There thus grows up a mystic union with Christ, an identification of the believer and his Redeemer, so that Christ's acts become his acts. There is a beautiful reciprocity and interchange of giving and receiving, love answering to love, and life to life. In this self-forgetful surrender of the whole man to Christ, the old ego with its inner strife and trembling vanishes and a new self-less personality, a new spiritual manhood takes its place, of which we can give no other explanation than that which Paul offers us, as the secret of his own experience"No more do I live, but Christ liveth in me." "Faith in Christ" means "life in Christ." And this complete yielding of self and vital union with the Saviour, this dying and rising again is at once man's supreme ideal and the source of all moral greatness.

CHAPTER VI

THE MOTIVES OF THE NEW LIFE

CLOSELY akin to the question of end and of power is the question of motive.
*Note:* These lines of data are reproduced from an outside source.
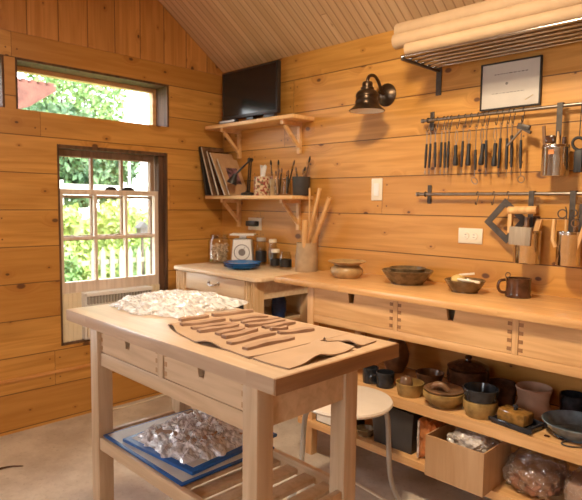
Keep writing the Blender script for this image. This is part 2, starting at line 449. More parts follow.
W1 = (-1.145, -.439, .43, 1.562); W2 = (-1.352, -.425, 1.726, 1.99); W3 = (-2.33, -1.405, 1.726, 1.99); W4 = (-3.0, -2.4, .85, 1.5)  # W4: unseen opening added to hold a fill lamp
struct('floor', box(B(), -.20, RW, -RD, .2, -.12, 0), 'floor', label='bare mottled concrete floor')
struct('wall_left', quadwall(B(), 'x', -T, 0, -RD, 0, 0, 2.115, [W1, W2, W3, W4]), 'wall_l', label='knotty pine plank wall with the windows')
g = B(); prism(g, [(-RD, 2.115), (0, 2.115), (0, EAVE), (-2, EAVE + 2 * SL), (-RD, EAVE)], -T, .006, 'YZ')
struct('wall_gable', g, 'gable', label='upright pine boards of the gable above the windows')
struct('wall_right', box(B(), -T, RW, 0, T, 0, EAVE + .05), 'wall_r', label='knotty pine plank wall with shelves and rails')
c = B()
for s in (0, 1):
    y0, y1 = (0, -2) if s == 0 else (-RD, -2)
    v = [c.verts.new(p) for p in ((-T, y0, EAVE), (RW, y0, EAVE), (RW, -2, EAVE + 2 * SL), (-T, -2, EAVE + 2 * SL))]
    w = [c.verts.new(p.co + Vector((0, 0, .1))) for p in v]
    c.faces.new(v); c.faces.new(w[::-1])
    for i in range(4): c.faces.new((v[i], v[(i + 1) % 4], w[(i + 1) % 4], w[i]))
struct('ceiling', c, 'bead', label='sloping beadboard ceiling')
HN = [(2.5, 3.3, .8, 1.95)]  # unseen opening added for fill light and reflections
struct('wall_near', quadwall(B(), 'y', -RD - T, -RD, -T, RW + T, 0, EAVE, HN), 'wall_r', label='plank wall behind the camera')
g = quadwall(B(), 'x', RW, RW + T, -RD, 0, 0, EAVE, [])
prism(g, [(-RD, EAVE), (0, EAVE), (-2, EAVE + 2 * SL)], RW, RW + T, 'YZ')
struct('wall_back', g, 'wall_l', label='plank wall to the right of the camera')
struct('trim_1', box(B(), 0, .012, -RD, 0, .285, .30), 'trimw', label='thin ledge along the lower left wall')

# windows ------------------------------------------------------------
def sash(parent, x, y0, y1, z0, z1, st, rt, rb, cols, rows, mat, t=.032, mw=.016):
    f = B()
    box(f, x - t / 2, x + t / 2, y0, y0 + st, z0, z1); box(f, x - t / 2, x + t / 2, y1 - st, y1, z0, z1)
    box(f, x - t / 2, x + t / 2, y0 + st, y1 - st, z1 - rt, z1); box(f, x - t / 2, x + t / 2, y0 + st, y1 - st, z0, z0 + rb)
    for k in range(1, cols):
        y = y0 + st + (y1 - y0 - 2 * st) * k / cols; box(f, x - t * .4, x + t * .4, y - mw / 2, y + mw / 2, z0 + rb, z1 - rt)
    for k in range(1, rows):
        z = z0 + rb + (z1 - z0 - rt - rb) * k / rows; box(f, x - t * .38, x + t * .38, y0 + st, y1 - st, z - mw / 2, z + mw / 2)
    o = obj('sash', f, mat, parent)
    obj('pane', box(B(), x - .002, x + .002, y0 + st, y1 - st, z0 + rb, z1 - rt), 'glass', o)
    return o
w = bpy.data.objects.new('window_1', None); COL.objects.link(w); w['kind'] = 'structure'; w['label'] = 'six-pane sash window raised over an air conditioner'; w['category'] = 'window'
y0, y1, z0, z1 = W1
f = B(); box(f, -T, -.004, y0, y0 + .014, z0, z1); box(f, -T, -.004, y1 - .014, y1, z0, z1); box(f, -T, -.004, y0 + .014, y1 - .014, z1 - .02, z1)
box(f, -T, -.002, y0 + .014, y1 - .014, z0, z0 + .012); box(f, -.075, -.03, y1 - .05, y1 - .014, z0, z1 - .02)
obj('jamb', f, 'darkwood', w)
lo = sash(w, -.052, y0 + .016, y1 - .05, .722, 1.318, .026, .030, .062, 3, 2, 'sashwood')
for yy, rr in ((-.803, .040), (-.691, .046)):
    b = B(); lathe(b, [(0, .022), (rr * .5, .019), (rr * .85, .010), (rr, 0), (0, 0)], (-.052, yy, 1.3182), 24, rot('Z', 90), sq=.32); obj('sash_lock', b, 'black', lo)
sash(w, -.098, y0 + .016, y1 - .05, 1.02, 1.542, .030, .040, .030, 3, 2, 'brownsash')
w = bpy.data.objects.new('window_2', None); COL.objects.link(w); w['kind'] = 'structure'; w['label'] = 'long narrow window high above the sash window'; w['category'] = 'window'
def clerestory(w, W):
    y0, y1, z0, z1 = W
    f = B(); box(f, -T, -.004, y0, y0 + .012, z0, z1); box(f, -T, -.004, y1 - .012, y1, z0, z1); box(f, -T, -.004, y0 + .012, y1 - .012, z1 - .012, z1)
    obj('jamb', f, 'darkwood', w)
    sash(w, -.165, y0 + .012, y1 - .012, z0, z1 - .012, .024, .024, .022, 1, 1, 'framewood', t=.05)
clerestory(w, W2)
w = bpy.data.objects.new('window_3', None); COL.objects.link(w); w['kind'] = 'structure'; w['label'] = 'narrow high window cut by the left edge'; w['category'] = 'window'
clerestory(w, W3)

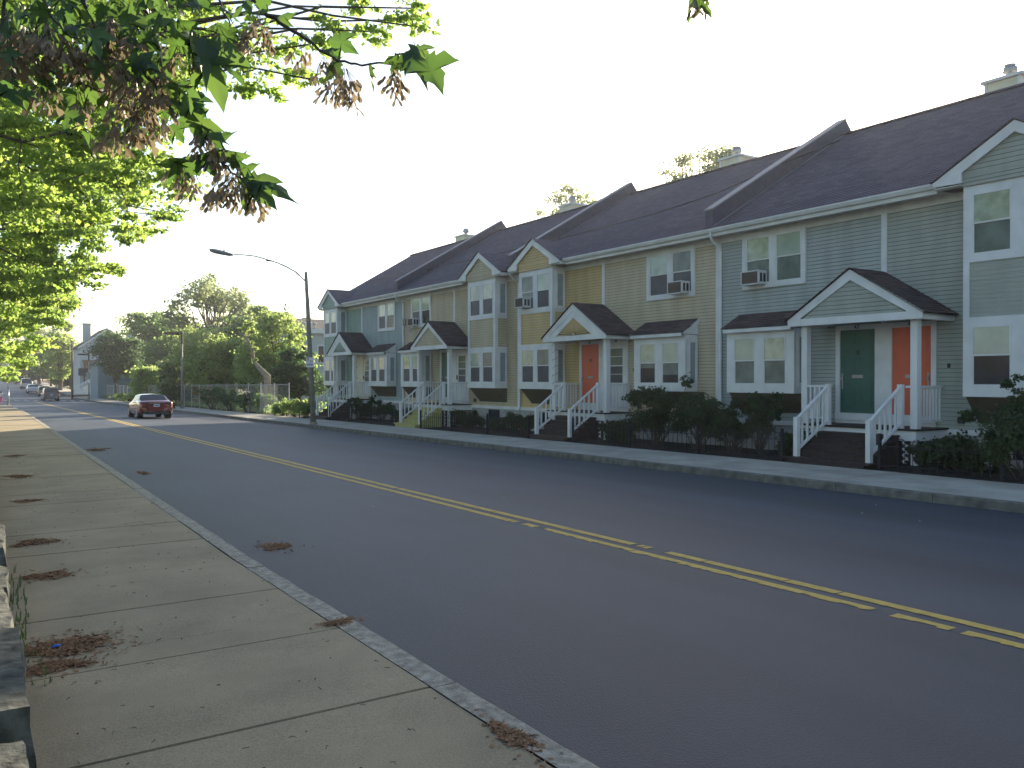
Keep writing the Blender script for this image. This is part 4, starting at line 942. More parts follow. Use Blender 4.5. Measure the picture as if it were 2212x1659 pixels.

The consideration of the motives or sanctions of morality has always been a primal one in ethics, and it usually occupies an important place in treatises on the subject. There must be a motive for all human conduct otherwise it would have no moral content or worth. Action without sanctions would be wholly mechanical and necessitarian, and man would simply be a link in the chain of material causes, and his deeds, good and bad alike, would be but the necessary effects of physical antecedents. Nietzsche, who is a virulent assailer of Paul's teaching, as indeed he is of all Christian ideas, has justly remarked that we must always see the "for" or "wherefore" in an ethical system to understand its character and estimate its moral worth. If we understand by a motive that which moves the will, and by sanctions of morality, the reasons or persuasions to moral conduct as well as the deterrents from disobedience, we shall enquire in this chapter what were the grounds upon which Paul based the new life, and what were the incentives or motives to which he appealed in urging his readers and hearers to make it their own.